Consumers cast a strong vote of confidence in the Trump administration as they pushed housing prices up with prospects of a growing economy.
The Case Shiller National Home Price index, released on February 28, reported a 5.8 percent annual gain from November, faster than last month’s robust gain. Prices increased 7.7 percent from a year ago.
Confidence in Donald Trump’s policies and a favorable outlook for business and labor market conditions has driven consumer confidence higher. The consumer confidence index rose to 114.8 in February from 111.8 in January, making it the best reading since July 2001, according to the Conference Board, a research group that puts out the monthly survey.
“The fact of the matter is that he’s [Trump] had a tremendous positive impact on confidence, both by households and by businesses,” said Michael Englund, chief economist at Action Economics, an intra-day commentary provider. “And what might be a positive for the economy is that people are willing to take more risk.”
Faster economic growth spurs consumers’ willingness to invest in big ticket items such as real estate and autos. With the economy picking up, people are more willing to moving around, switch jobs and invest in their future home.
Home sales have picked up along with housing prices (see chart). Sales were at a seasonally adjusted annual rate of 555,000 in January, a 3.7 percent increase above the revised December rate of 535,000 and a 5.5 percent rise since January 2016.
Strong demand for housing and inventory shortages combined with falling unemployment and gains in jobs and wages are an encouraging sign that the housing market is beginning to normalize.
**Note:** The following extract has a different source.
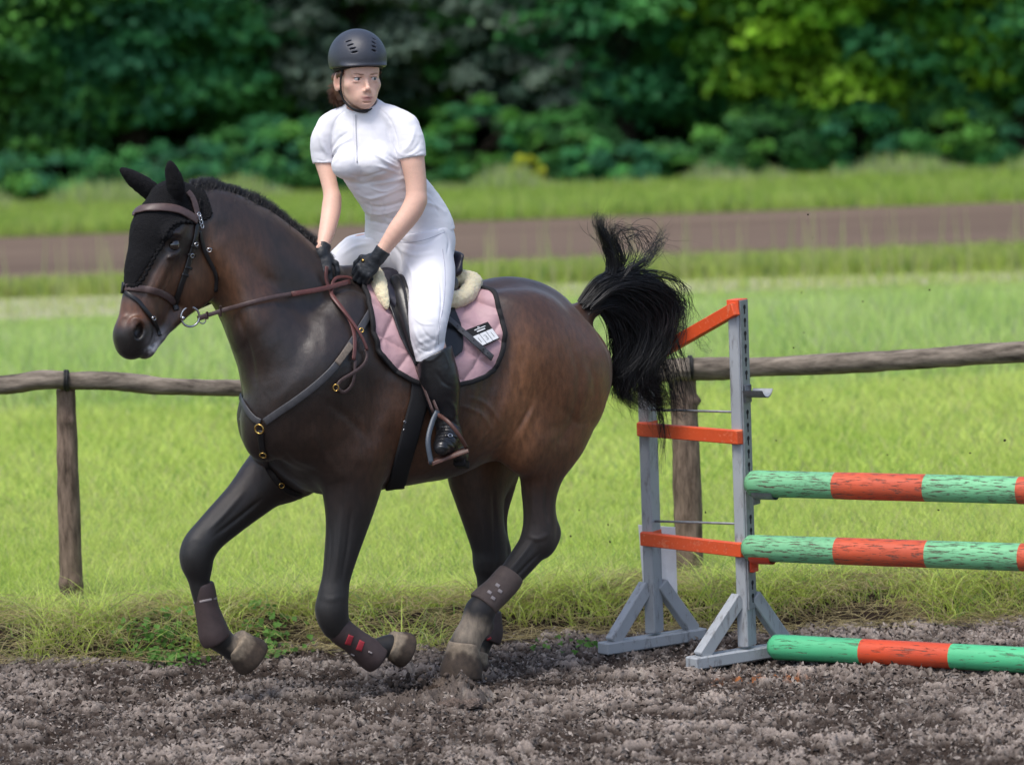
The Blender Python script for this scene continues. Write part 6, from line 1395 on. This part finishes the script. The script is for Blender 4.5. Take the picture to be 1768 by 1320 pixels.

“We are right now basically returning to a level of existing home sales that was pretty normal to the housing boom,” Robert Denk, a senior economist at the National Association of Home Builders, said, referring to the overheated housing market before 2008.
Rising home prices could become a problem as incomes continue to increase only slowly. Plans by the Federal Reserve Board to raise mortgage rates could also increase the cost of housing.
Federal Reserve Bank Chair Janet Yellen signaled that there could be at least two more rate hikes in the year.
Thirty-year fixed rate mortgages have for the most part been on the rise, averaging 4.10 percent from 3.64 percent a year ago, according to Freddie Mac. Economists believe that the Fed hikes will have little impact on mortgage rates. The Fed affects the federal funds rate, which has more influence over short-term rates than long term rates like the 30-year fixed rate.
Some economists see rising rates as a good sign. Although people will be paying more to borrow money, people who have income based on interest earnings will see their accounts climb, encouraging them to spend more.
“By normalizing interest rates, we may generate more of the illusion that the markets are an OK place to invest,” Englund said.